--- Exercise brief ---
Gather all lines containing the string "Python" and copy them out.

Start of Information given

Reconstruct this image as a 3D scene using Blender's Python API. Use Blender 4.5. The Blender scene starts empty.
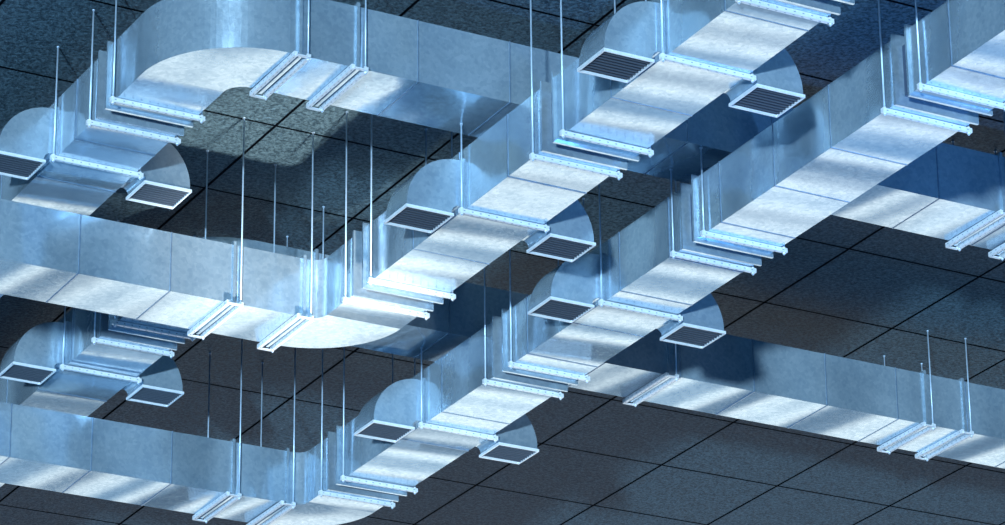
import bpy, bmesh, math, random
from mathutils import Matrix, Vector
random.seed(3)
scn=bpy.context.scene
scn.view_settings.view_transform='Standard'
COL=bpy.context.collection
CEIL=2.1
# ---------------------------------------------------------------- materials
def nt(name):
    m=bpy.data.materials.new(name); m.use_nodes=True
    n=m.node_tree.nodes; l=m.node_tree.links
    return m,n,l,n['Principled BSDF']
def metal_mat(name,c1,c2,metallic=.8,rough=.27,bump=.25,spangle=9.0,axis=None,bscale=.8):
    m,n,l,p=nt(name)
    tc=n.new('ShaderNodeTexCoord')
    v=n.new('ShaderNodeTexVoronoi'); v.inputs['Scale'].default_value=spangle*3
    nz=n.new('ShaderNodeTexNoise'); nz.inputs['Scale'].default_value=2.2; nz.inputs['Detail'].default_value=8; nz.inputs['Roughness'].default_value=.8
    l.new(tc.outputs['Object'],v.inputs['Vector']); l.new(tc.outputs['Object'],nz.inputs['Vector'])
    sep=n.new('ShaderNodeSeparateColor'); l.new(v.outputs['Color'],sep.inputs['Color'])
    mx=n.new('ShaderNodeMath'); mx.operation='MULTIPLY_ADD'; mx.inputs[1].default_value=.18
    l.new(sep.outputs[0],mx.inputs[0]); 
    m2=n.new('ShaderNodeMath'); m2.operation='MULTIPLY'; m2.inputs[1].default_value=.86
    l.new(nz.outputs['Fac'],m2.inputs[0]); l.new(m2.outputs[0],mx.inputs[2])
    r=n.new('ShaderNodeValToRGB'); r.color_ramp.elements[0].position=.36; r.color_ramp.elements[1].position=.68
    r.color_ramp.elements[0].color=(*c1,1); r.color_ramp.elements[1].color=(*c2,1)
    l.new(mx.outputs[0],r.inputs[0]); l.new(r.outputs[0],p.inputs['Base Color'])
    p.inputs['Metallic'].default_value=metallic
    rr=n.new('ShaderNodeMapRange'); rr.inputs['To Min'].default_value=rough-.04; rr.inputs['To Max'].default_value=rough+.06
    l.new(sep.outputs[1],rr.inputs['Value']); l.new(rr.outputs[0],p.inputs['Roughness'])
    if bump>0:
        big=n.new('ShaderNodeTexNoise'); big.inputs['Detail'].default_value=0; big.inputs['Scale'].default_value=bscale
        if axis:   # gentle transverse oil-canning of the sheets
            d=n.new('ShaderNodeVectorMath'); d.operation='DOT_PRODUCT'; d.inputs[1].default_value=axis
            l.new(tc.outputs['Object'],d.inputs[0])
            big.noise_dimensions='1D'; l.new(d.outputs['Value'],big.inputs['W'])
        else: l.new(tc.outputs['Object'],big.inputs['Vector'])
        b=n.new('ShaderNodeBump'); b.inputs['Strength'].default_value=1; b.inputs['Distance'].default_value=bump
        l.new(big.outputs['Fac'],b.inputs['Height']); l.new(b.outputs[0],p.inputs['Normal'])
    return m
c1,c2=(.41,.56,.68),(.61,.76,.86)
M_DUCT=metal_mat('galvanised_sheet',c1,c2,.72,.18,.20,bscale=.8)
M_DUCTA=metal_mat('galvanised_sheet_long',c1,c2,.72,.18,.23,axis=(.12,1,.1),bscale=1.0)
M_DUCTB=metal_mat('galvanised_sheet_cross',c1,c2,.72,.18,.29,axis=(1,.25,.1),bscale=1.0)
M_SEAM=metal_mat('sheet_seam',(.20,.30,.42),(.30,.40,.52),.7,.35,0)
M_STRUT=metal_mat('zinc_strut',(.70,.77,.83),(.84,.88,.92),.3,.4,0)
M_ROD=metal_mat('zinc_rod',(.42,.56,.70),(.56,.68,.80),.45,.4,0)
def plain(name,c,rough=.6,metallic=0):
    m,n,l,p=nt(name); p.inputs['Base Color'].default_value=(*c,1); p.inputs['Roughness'].default_value=rough; p.inputs['Metallic'].default_value=metallic
    nz=n.new('ShaderNodeTexNoise'); nz.inputs['Scale'].default_value=30
    b=n.new('ShaderNodeBump'); b.inputs['Strength'].default_value=.1
    l.new(nz.outputs['Fac'],b.inputs['Height']); l.new(b.outputs[0],p.inputs['Normal'])
    return m
M_GRILLESHADE=plain('grille_shade',(.008,.014,.025),.8)  # near-black sheet behind the slats, painted as the shade inside the outlet
M_HOLESHADE=plain('strut_hole_shade',(.22,.27,.33),.8)  # raised darker boxes, painted as the shade in the strut holes
M_SLAT=plain('grille_slat',(.045,.062,.088),.6,.0)
M_GAPSHADE=plain('shaded_connector',(.03,.05,.09),.7)  # inset connector, its colour darkened to stand for shadows cast by the bars
# ceiling
PITCH=1.8; OX=.3; OY=.4
def ceil_mat():
    m,n,l,p=nt('acoustic_ceiling_tile')
    tc=n.new('ShaderNodeTexCoord'); sp=n.new('ShaderNodeSeparateXYZ'); l.new(tc.outputs['Object'],sp.inputs[0])
    outs=[]
    for i,o in ((0,OX),(1,OY)):
        a=n.new('ShaderNodeMath'); a.operation='ADD'; a.inputs[1].default_value=100*PITCH-o; l.new(sp.outputs[i],a.inputs[0])
        q=n.new('ShaderNodeMath'); q.operation='PINGPONG'; q.inputs[1].default_value=PITCH/2; l.new(a.outputs[0],q.inputs[0]); outs.append(q)
    mn=n.new('ShaderNodeMath'); mn.operation='MINIMUM'; l.new(outs[0].outputs[0],mn.inputs[0]); l.new(outs[1].outputs[0],mn.inputs[1])
    line=n.new('ShaderNodeMapRange'); line.inputs['From Min'].default_value=.013; line.inputs['From Max'].default_value=.023; l.new(mn.outputs[0],line.inputs['Value'])
    nz=n.new('ShaderNodeTexNoise'); nz.inputs['Scale'].default_value=27; nz.inputs['Detail'].default_value=3; nz.inputs['Roughness'].default_value=.7
    l.new(tc.outputs['Object'],nz.inputs['Vector'])
    r=n.new('ShaderNodeValToRGB'); r.color_ramp.elements[0].position=.38; r.color_ramp.elements[1].position=.70
    r.color_ramp.elements[0].color=(.018,.036,.050,1); r.color_ramp.elements[1].color=(.105,.175,.215,1)
    l.new(nz.outputs['Fac'],r.inputs[0])
    mix=n.new('ShaderNodeMix'); mix.data_type='RGBA'; mix.inputs['A'].default_value=(.002,.003,.005,1)
    l.new(line.outputs[0],mix.inputs['Factor']); l.new(r.outputs[0],mix.inputs['B']); l.new(mix.outputs['Result'],p.inputs['Base Color'])
    p.inputs['Roughness'].default_value=.42
    sc=n.new('ShaderNodeMath'); sc.operation='MULTIPLY'; sc.inputs[1].default_value=.12; l.new(line.outputs[0],sc.inputs[0]); l.new(sc.outputs[0],p.inputs['Specular IOR Level'])
    b=n.new('ShaderNodeBump'); b.inputs['Strength'].default_value=.6; b.inputs['Distance'].default_value=.03
    l.new(nz.outputs['Fac'],b.inputs['Height']); l.new(b.outputs[0],p.inputs['Normal'])
    return m
M_CEIL=ceil_mat()
# ---------------------------------------------------------------- mesh helpers
def box(bm,x0,x1,y0,y1,z0,z1,mat=0):
    vs=[bm.verts.new(p) for p in ((x0,y0,z0),(x1,y0,z0),(x1,y1,z0),(x0,y1,z0),(x0,y0,z1),(x1,y0,z1),(x1,y1,z1),(x0,y1,z1))]
    for f in ((0,3,2,1),(4,5,6,7),(0,1,5,4),(1,2,6,5),(2,3,7,6),(3,0,4,7)):
        fc=bm.faces.new([vs[i] for i in f]); fc.material_index=mat
def cyl(bm,x,y,z0,z1,r,n=8,mat=0):
    a=[bm.verts.new((x+r*math.cos(2*math.pi*i/n),y+r*math.sin(2*math.pi*i/n),z0)) for i in range(n)]
    b=[bm.verts.new((v.co.x,v.co.y,z1)) for v in a]
    for i in range(n):
        f=bm.faces.new((a[i],a[(i+1)%n],b[(i+1)%n],b[i])); f.material_index=mat; f.smooth=True
    bm.faces.new(a[::-1]).material_index=mat; bm.faces.new(b).material_index=mat
def obj(name,bm,mats,parent=None):
    bmesh.ops.recalc_face_normals(bm,faces=bm.faces)
    me=bpy.data.meshes.new(name); bm.to_mesh(me); bm.free()
    for m in mats: me.materials.append(m)
    o=bpy.data.objects.new(name,me); COL.objects.link(o)
    if parent: o.parent=parent
    return o
def sweep(bm,st,w,z0,z1,mat=0,grow=0):
    """st: list of (pt, normal) stations, rectangular section"""
    h=w/2+grow; rings=[]
    for (x,y),(nx,ny) in st:
        rings.append([bm.verts.new(p) for p in ((x+nx*h,y+ny*h,z0-grow),(x-nx*h,y-ny*h,z0-grow),(x-nx*h,y-ny*h,z1+grow),(x+nx*h,y+ny*h,z1+grow))])
    for a,b in zip(rings,rings[1:]):
        for i in range(4):
            f=bm.faces.new((a[i],a[(i+1)%4],b[(i+1)%4],b[i])); f.material_index=mat
    bm.faces.new(rings[0]).material_index=mat; bm.faces.new(rings[-1][::-1]).material_index=mat
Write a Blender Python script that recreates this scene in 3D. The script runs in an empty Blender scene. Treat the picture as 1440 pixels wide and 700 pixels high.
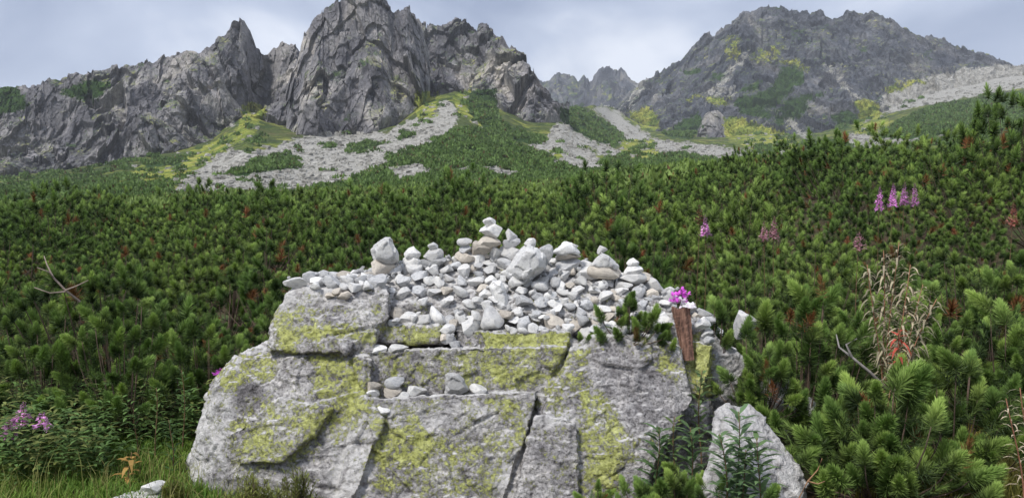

End of Information given

--- Solution to this task ---
Reconstruct this image as a 3D scene using Blender's Python API. Use Blender 4.5. The Blender scene starts empty.
Write a Blender Python script that recreates this scene in 3D. The script runs in an empty Blender scene. Treat the picture as 1440 pixels wide and 700 pixels high.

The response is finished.